Synergy of MPM-NCE + Label Smoothing: InfoNCE + LS degrades ID accuracy due to semantic conflicts, but MPM-NCE's multi-positive mechanism avoids this, with the combination improving both ID and OOD.
Broad Generalizability Across Tasks: R-Adapter is effective in few-shot classification (outperforming CLIPood by +1.2% OOD avg), cross-modal retrieval, and open-vocabulary segmentation.
Insensitivity to α: Compared to WiSE-FT, R-Adapter's performance curve remains flatter across different \(\alpha\) values.

Highlights & Insights¶

Conceptual Unification: Unified parameter-efficient fine-tuning and robust fine-tuning into a single framework for the first time, proving they are complementary rather than conflicting.
Lightweight Ensemble via Re-parameterization: Through the linear structure of the adapter combined with re-parameterization, the dual-model weight interpolation of WiSE-FT is compressed into a single-model operation, reducing the storage cost from 2× models to the adapter size.
Benchmark Expansion: Extended the evaluation of robust fine-tuning from classification to cross-modal retrieval and open-vocabulary segmentation for the first time, driving systematic evaluation in the field.
Generality of MPM-NCE: The design of multi-positive + margin losses can be widely applied to vision-language tasks with many-to-many mapping relationships.

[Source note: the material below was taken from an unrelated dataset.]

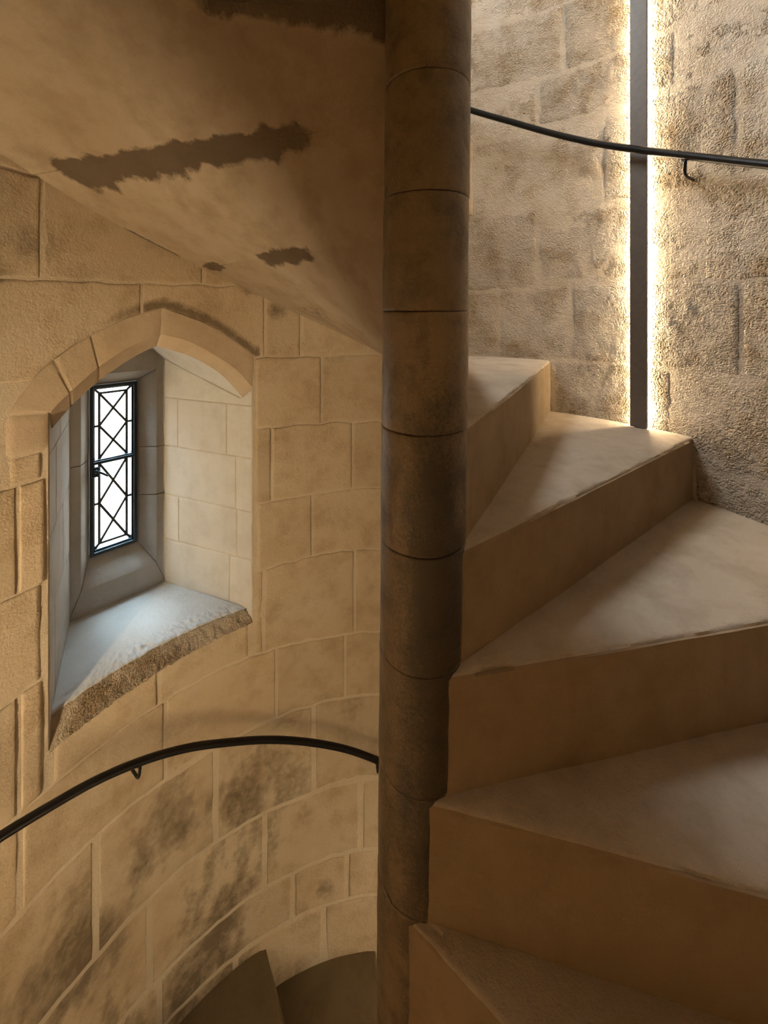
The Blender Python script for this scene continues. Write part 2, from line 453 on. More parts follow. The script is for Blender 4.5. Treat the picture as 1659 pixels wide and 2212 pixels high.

Limitations & Future Work¶

The full-rank adapter still has 64.5M parameters on ViT-L (relatively large), and the performance of the low-rank version drops.
The \(\alpha\) value needs to be manually tuned for different tasks (0.5 for classification, 0.8 for retrieval, 0.4 for segmentation).
More complex adapter architectures (e.g., with gating mechanisms) were not explored, which might further improve the ID-OOD balance.
The evaluation is primarily based on CLIP, leaving its effectiveness on other VLMs (e.g., ALIGN, SigLIP) unverified.
OOD evaluation is limited to natural distribution shifts, without addressing adversarial attack scenarios.

The weight interpolation concept of WiSE-FT is elegantly integrated into the PEFT framework here.
The Adapter Dropping strategy can inspire robustness improvements in other PEFT methods (such as LoRA).
The MPM-NCE loss has potential applications in CLIP-based open-world detection/segmentation.

Rating¶

Novelty: ⭐⭐⭐⭐ — The three self-ensemble strategies are highly creative, and the idea of achieving weight-space ensembling via re-parameterization is elegant.
Experimental Thoroughness: ⭐⭐⭐⭐⭐ — Extensive evaluations across 4 ViT scales, 5 different tasks, with comprehensive ablated and hyperparameter analyses.
Writing Quality: ⭐⭐⭐⭐ — Clearly structured with complete mathematical derivations, though some formula notations are slightly heavy.
Value: ⭐⭐⭐⭐⭐ — Parameter-efficient and robust, highly suited for real-world deployment scenarios.